記録によればこの日食彗星(C/1948 V1)1910年に出現(回帰)したハレー彗星以来の大彗星だったようで、日本からもからす座の方向に見ることが出来たそうです(天文学報)。

 先のアルバムの第二弾の中にも「夜想曲」が収録されています。こちらは冨田勲が作曲を師事したという小舟幸次郎(1907-1982)の作品が収録されています。
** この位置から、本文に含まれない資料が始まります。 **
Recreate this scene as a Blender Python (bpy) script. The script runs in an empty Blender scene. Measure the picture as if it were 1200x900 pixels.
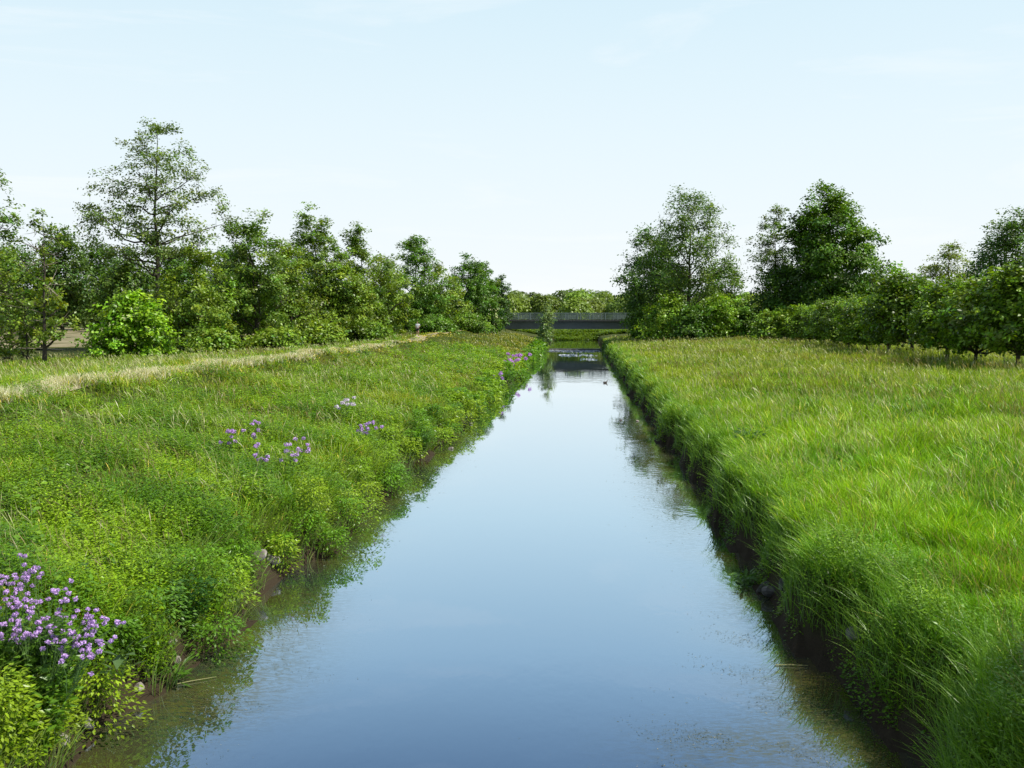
import bpy, math, random
import numpy as np
from mathutils import Vector

# ------------------------------------------------------------------ basics
SC = bpy.context.scene
COL = SC.collection
RNG = np.random.default_rng(11)
random.seed(5)
F, HZ, CX, EYE = 1150.0, 372.0, 600.0, 5.5          # focal length in px, horizon row, centre column, eye height
SLOPE = 0.0696                                      # the canal drifts to the right of the view axis
SUN_AZ = math.radians(104)                           # measured from +Y towards +X
SUN_EL = math.radians(56)

def px_x(px, dist): return (px - CX) / F * dist
def px_z(py, dist): return EYE - (py - HZ) / F * dist
def on_plane(px, py, z=0.0):
    d = (EYE - z) * F / (py - HZ)
    return px_x(px, d), d

def tag(o, label=None, cat=None, group=None, kind=None):
    if label: o['label'] = label
    if cat: o['category'] = cat
    if group: o['group'] = group
    if kind: o['kind'] = kind
    return o

def empty(name, loc, label, cat, group=None, rz=0.0):
    o = bpy.data.objects.new(name, None)
    COL.objects.link(o)
    o.location = loc
    o.rotation_euler = (0, 0, rz)
    o.empty_display_size = 0.3
    return tag(o, label, cat, group)

def mesh_np(name, V, faces, mat, parent=None, col=None, smooth=False):
    """V: (N,3); faces: list of (M,k) int arrays; col: (N,3)"""
    me = bpy.data.meshes.new(name)
    V = np.asarray(V, np.float32)
    faces = [np.asarray(f, np.int32) for f in faces if len(f)]
    loops = np.concatenate([f.ravel() for f in faces])
    tot = np.concatenate([np.full(len(f), f.shape[1], np.int32) for f in faces])
    start = np.concatenate([[0], np.cumsum(tot)[:-1]]).astype(np.int32)
    me.vertices.add(len(V)); me.vertices.foreach_set('co', V.ravel())
    me.loops.add(len(loops)); me.loops.foreach_set('vertex_index', loops)
    me.polygons.add(len(tot)); me.polygons.foreach_set('loop_start', start)
    if smooth: me.polygons.foreach_set('use_smooth', np.ones(len(tot), bool))
    if col is not None:
        a = me.attributes.new('Col', 'FLOAT_COLOR', 'POINT')
        c = np.ones((len(V), 4), np.float32); c[:, :3] = col
        a.data.foreach_set('color', c.ravel())
    me.update(calc_edges=True)
    me.materials.append(mat)
    o = bpy.data.objects.new(name, me)
    COL.objects.link(o)
    if parent is not None: o.parent = parent
    return o

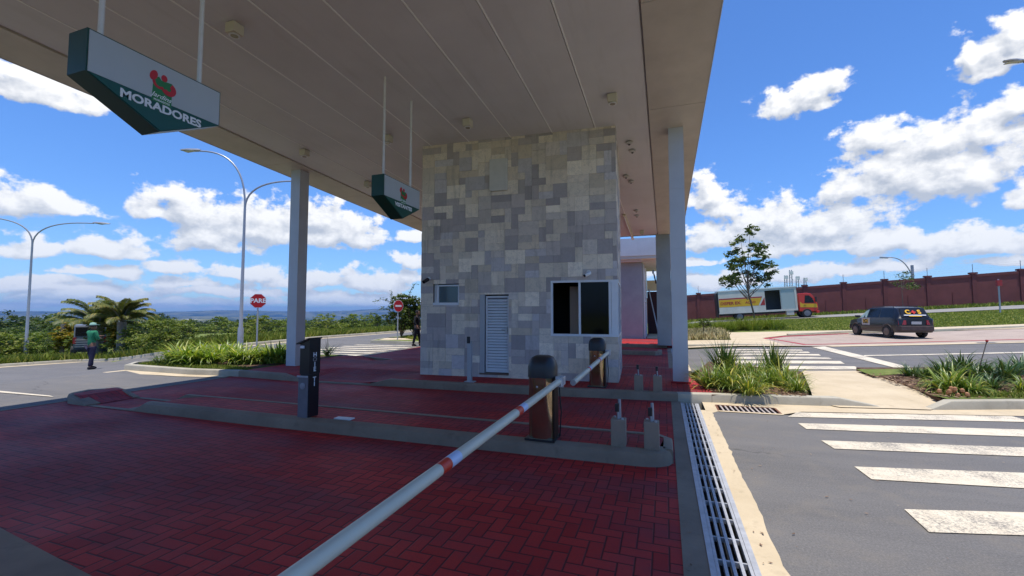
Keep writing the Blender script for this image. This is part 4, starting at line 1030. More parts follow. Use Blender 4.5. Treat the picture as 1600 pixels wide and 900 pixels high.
l1=Vector((-35.6,14.9,zT(-35.6,14.9))); 
lamp(l1,5.9,(.80,.6,0),((-1,2.4,1.25),(1,2.9,1.2)),'farther double arm street lamp at the left edge of the photo')
# lamp head reaching in at the upper right
e=PD(1568,96,17.); bz=zT(e.x+2.6,e.y+1)
lamp((e.x+2.9,e.y+1.2,bz),e.z-1.3,(-.92,-.38,0),((1,2.3,1.3),(-1,2.3,1.3)),'street lamp whose head reaches into the top right corner of the sky',group=None)
lb=Vector((24.9,57.5,1.7)); 
rl=empty('street_lamp',lb,'small dark street lamp with one curved arm behind the red wall','street lamp')
MB().tube([lb,lb+Vector((0,0,4.9))],.14,8).build('pole',M['lampgrey'],rl)
MB().tube(curvept(lb+Vector((0,0,3.6)),lb+Vector((-.5,0,5.6)),lb+Vector((-1.4,0,5.9)),lb+Vector((-2.2,0,5.8))),.05,6).build('arm',M['lampgrey'],rl)
MB().box(lb+Vector((-2.4,0,5.8)),(.7,.25,.12),(0,.1,0)).build('lamp_head',M['lampgrey'],rl)

# ------------------------------------------------------------------ boundary wall with electric fence
bw=empty('boundary_wall',(17,55,1.3),'long brick red boundary wall with square pilasters and capping','wall')
m=MB(); cp=MB(); YW=55.; 
def wz(x): return .066*(x+5.8)
xs=[-14+i*3.55 for i in range(18)]
for a,b in zip(xs[:-1],xs[1:]):
    zb=max(0,wz(a)); zb2=max(0,wz(b)); h=3.0
    m.add([(a,YW,zb-.6),(b,YW,zb2-.6),(b,YW+.2,zb2-.6),(a,YW+.2,zb-.6),(a,YW,zb+h),(b,YW,zb2+h),(b,YW+.2,zb2+h),(a,YW+.2,zb+h)],[(0,1,2,3),(4,7,6,5),(0,4,5,1),(1,5,6,2),(2,6,7,3),(3,7,4,0)])
    cp.add([(a,YW-.05,zb+h-.22),(b,YW-.05,zb2+h-.22),(b,YW+.25,zb2+h-.22),(a,YW+.25,zb+h-.22),(a,YW-.05,zb+h+.05),(b,YW-.05,zb2+h+.05),(b,YW+.25,zb2+h+.05),(a,YW+.25,zb+h+.05)],[(0,1,2,3),(4,7,6,5),(0,4,5,1),(1,5,6,2),(2,6,7,3),(3,7,4,0)])
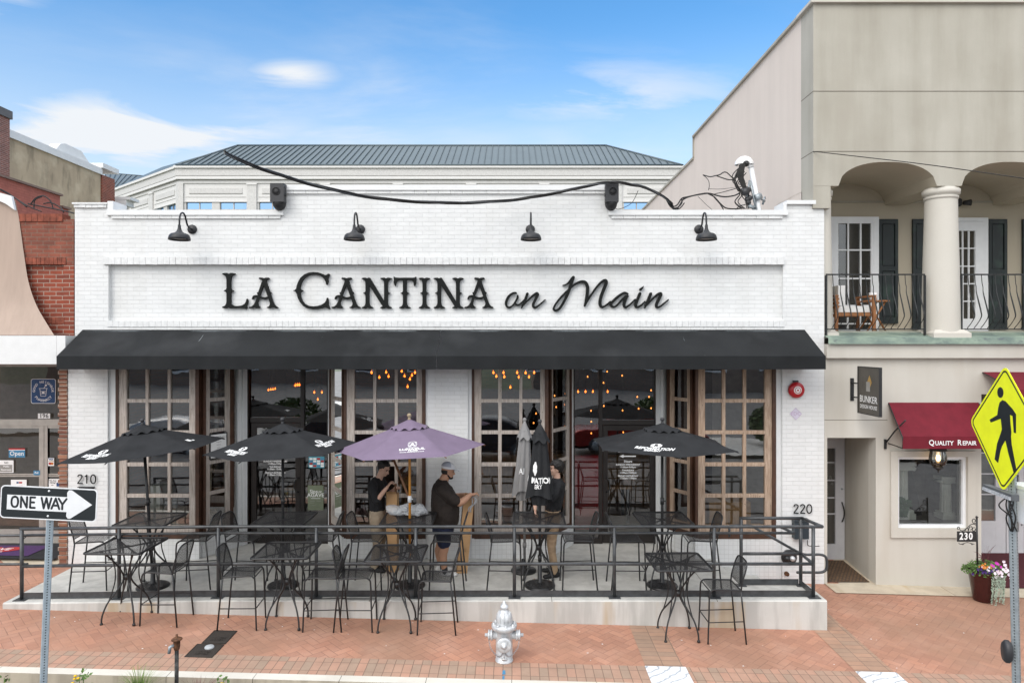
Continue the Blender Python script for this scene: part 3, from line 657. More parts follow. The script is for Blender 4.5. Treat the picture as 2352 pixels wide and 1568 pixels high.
# window bays
WROWS = [fz(921), fz(993.7), fz(1067.8), fz(1140)]
YW = 0.07
def front_window(x0, x1, st0, st1, mun, wmat, right_post):
    """x0..x1 outer brown trims, st0 / st1 inner edges of the stiles, mun muntin spans (photo px)"""
    X0, X1 = fx(x0), fx(x1); zb, zt = 0.335, 3.285
    b = MB(); b.box(X0, YW-.03, zb, X0+.045, YW+.12, zt); b.box(X1-.06, YW-.045, zb, X1, YW+.12, zt); b.box(X0+.045, YW-.06, zb, X1-.06, YW+.11, zb+.075)
    w = b.build('window', M['brown_trim'], rb)
    b = MB(); a0, a1 = X0+.045, X1-.06; s0, s1 = fx(st0), fx(st1); y0, y1 = YW-.012, YW+.055
    b.box(a0, y0, zb+.075, s0, y1, zt-.01); b.box(s1, y0, zb+.075, a1, y1, zt-.01)
    b.box(s0, y0+.002, zb+.075, s1, y1, zb+.215); b.box(s0, y0+.002, zt-.09, s1, y1, zt-.01)
    cols = [(s0, fx(mun[0][0])), (fx(mun[0][1]), fx(mun[1][0])), (fx(mun[1][1]), s1)]
    for m0, m1 in mun: b.box(fx(m0), y0+.006, zb+.215, fx(m1), y1-.005, zt-.09)
    for z in WROWS:
        for c0, c1 in cols: b.box(c0, y0+.010, z-.030, c1, y1-.008, z+.030)
    b.build('window_frame', wmat, w)
    b = MB(); b.face([Vector((s0-.01, YW+.03, zb+.2)), Vector((s1+.01, YW+.03, zb+.2)), Vector((s1+.01, YW+.03, zt-.08)), Vector((s0-.01, YW+.03, zt-.08))]); b.build('pane', M['glass'], w)
front_window(262, 455, 286, 431, ((329.6, 336), (380.5, 387)), M['barn_grey'], True)
front_window(788, 977, 812, 955.6, ((855.6, 862), (905, 912)), M['barn_grey'], False)
front_window(1083, 1260, 1105, 1241.6, ((1144, 1152), (1193, 1200)), M['barn_grey'], True)
front_window(1599, 1784, 1621.6, 1760.6, ((1662, 1669), (1710, 1717)), M['barn_brown'], False)
YB = 0.87                                    # doors stand this far back
def side_window(xf, xb, wmat, posts, t1):
    """slanting side of an entry, from (xf, YW) at the street to (xb, YB) at the door; t1: where the sash ends"""
    A = Vector((fx(xf), YW+.05, 0)); B = Vector((fx(xb, YB), YB, 0)); D = (B-A); Ln = D.length; u = D/Ln; nrm = Vector((u.y, -u.x, 0))
    s = 1 if B.x > A.x else -1
    if nrm.x*s < 0: nrm = -nrm
    if nrm.y > 0 and abs(nrm.x) < .2: nrm = -nrm
    def Q(t, o, z): return A+u*(t*Ln)+nrm*o+Vector((0, 0, z))
    def bx(b, t0, t1_, o0, o1, z0, z1):
        c = [Q(t, o, z) for z in (z0, z1) for o in (o0, o1) for t in (t0, t1_)]; v = [b.bm.verts.new(k) for k in c]
        for q in ((0,2,3,1),(4,5,7,6),(0,1,5,4),(2,6,7,3),(0,4,6,2),(1,3,7,5)): b.bm.faces.new([v[i] for i in q])
    zb, zt = 0.335, 3.285
    b = MB(); bx(b, 0.02, .075, -.05, .035, zb, zt); bx(b, t1, t1+.06, -.05, .035, zb, zt); bx(b, .075, t1, -.05, .03, zb, zb+.075)
    w = b.build('window', M['brown_trim'], rb)
    sw = 0.095
    b = MB(); bx(b, .076, .076+sw, -.03, .012, zb+.075, zt); bx(b, t1-sw, t1-.001, -.03, .012, zb+.075, zt); bx(b, .076+sw, t1-sw, -.028, .01, zb+.075, zb+.215)
    for z in WROWS: bx(b, .076+sw, t1-sw, -.024, .006, z-.03, z+.03)
    b.build('window_frame', wmat, w)
    b = MB(); b.face([Q(.1, -.01, zb+.2), Q(t1-.03, -.01, zb+.2), Q(t1-.03, -.01, zt), Q(.1, -.01, zt)]); b.build('pane', M['glass'], w)
    if posts:                                # narrow dark return light, then two white boards by the door
        b = MB(); b.face([Q(t1+.06, -.01, zb), Q(.80, -.01, zb), Q(.80, -.01, zt), Q(t1+.06, -.01, zt)]); b.build('pane', M['glass'], w)
        b = MB(); bx(b, .80, .875, -.04, .03, 0, zt); bx(b, .885, .995, -.04, .045, 0, zt); b.build('door_post', M['white_paint'], rb)
    else:
        b = MB(); bx(b, t1+.06, .995, -.04, .03, 0, zt); b.build('door_post', M['white_paint'], rb)
    return A, B, u, nrm, Ln, Q, bx
sides = [side_window(455, 565, M['barn_grey'], True, .62), side_window(788, 757, M['barn_grey'], False, .86),
         side_window(1260, 1314, M['barn_grey'], False, .86), side_window(1599, 1510, M['barn_brown'], True, .64)]
for (xa, xb), sd_ in zip(((262, 456), (788, 977), (1083, 1261), (1598, 1784)), sides):   # white tiled low wall under each display window
    A, B_, u, nrm, Ln, Q, bx = sd_; zl_ = -.1 if xa < 1500 else -.75
    b = MB(); b.box(fx(xa), YW-.05, zl_, fx(xb), YW+.1, 0.334); bx(b, 0.0, .80 if (A.x < -5 or A.x > 3) else .93, -.05, .04, zl_, .333)
    b.build('tiled_low_wall', M['white_tile'], rb)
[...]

 クレジットを良く見てみるともう一曲、日本語のタイトルでは気づかなかったのですが、英語表記が夜想曲の意味を持つタイトル。池上冨久一郎(1903-1954)の「歔欷(Noctorno)」が収録されています。

 

大江光

 シンプルな作曲で定評のある大江光。4枚のアルバムの中には、ノクターンや星を題材とした吉良星の如く輝く美しいメロディの楽曲が目白押しです。この2枚に収められているのは♪ノクターンと、♪ノクターン第2番。共にフルートがメロディを歌い、ピアノが寄り添うというスタイル。

 

 

優しき玩具 〜吉松隆:ギター作品集

ストリート・ダンサー/古風なる樹の歌/ベルベット・ワルツ/夏:8月の歪んだワルツ/木洩れ陽のロマンス/アラウンド・ザ・ラウンド・グラウンド(委嘱新作)/ペンギン公園の午後/朝の歌/水色のアリオーソ/夕暮れの天使たち/ノクターン/秋:11月の夢の歌/リムセ/水色スカラー/L嬢の肖像/冬:子守歌/ヴィネット/アーノルド氏のオルゴール/G氏の肖像/春:5月の夢の歌

福田進:ギター、19世紀ギター
和谷泰扶:ハーモニカ
松永一文:2ndギター
吉松隆:ウィンド・チャイム

吉松隆の「プレイアデス舞曲集」が天界からの音楽のように聞こえる私にとって、氏の作品集とあれば、
「ノクターン」が無かったとしても期待は高まるもの。しばらく廃盤になっていたギター作品集を購入した後に「ノクターン」が収録されていることに気付きました。まさに嬉しい発見。ピアノの響きと暗ると温かみのあるギターの音色。氏の、天界の音楽ばかり聴いていた耳には、よりヒューマンな感じがします。「プレイアデス舞曲集」が気に入った人は、ぜひ、こちらのギター作品集も聴いてみて!

 

一會集 /宮田大(2014)
宮田大:チェロ JulieGernay:ピアノ
01. チェロ・ソナタ イ長調(フランク)
02. 亡き王女のためのパヴァーヌ(ラヴェル)
03. エレジー Op.24(フォーレ )
04.BUNRAKU無伴奏チェロのための(黛敏郎)
05.夜想曲 Op.16-1(尾高尚忠)
 1746年製のテストーレを奏でたアルバムの中に収められた1曲。タイトルは「夜曲」となっていますが、英語表記は「Nocturne」と記載されているので、このページの上のアルバム同様、「夜想曲」として紹介します。
 


シルクロード浪漫/天満敦子(2004)
天満敦子:ヴァイオリン
吉武雅子(1-9)、小森谷裕子(10):ピアノ
01. 海浜音詩(秦咏誠)
02. 前奏曲とアレグロ(クライスラー)
03.ラルゴ(ヴェラチーニ)
04.牧歌(沙漢昆)
05.ベルタのノクターン(ポルムベスク)
06.チャルダーシュ(モンティ)
07.わが母の教えたまいし歌(ドヴォルザーク)
08.インドの歌(リムスキー=コルサコフ)
09.ニーグン(ブロッホ)
10.地平を翔る風(小林亜星)
ルーマニアの作曲家チプリアン・ポルムベスク(1853-1883)が作曲したピアノ曲で、ポルムベスク記念館の館長から「あなたのヴァイオリンで弾いていただきたい」と、献呈された曲だそうです。その逸話を聞いた小林亜星が、さっそくヴァイオリン用に編曲したのが、このアルバムの5曲目に収録されている♪ベルタのノクターン。

 

日本のシネマ/花岡千春(2004)
花岡千春:ピアノ
斎藤高順:プロムナード /野に咲くすみれ/汽車は行く/プレリュードとフガート
黛敏郎:バレエ「かぐや姫」〜金の枝の踊り
松村禎三:ギリシャによせる二つの子守歌
早坂文雄:夜想曲 第一/夜想曲 第三
芥川也寸志:こどものためのピアノ曲集「24 の前奏曲」
木下忠司:映画「カルメン故郷に帰る」〜そばの花さく
 
ドビュッシーの影響があちこちに漂うピアノ曲。ワルツのリズムもあったりと。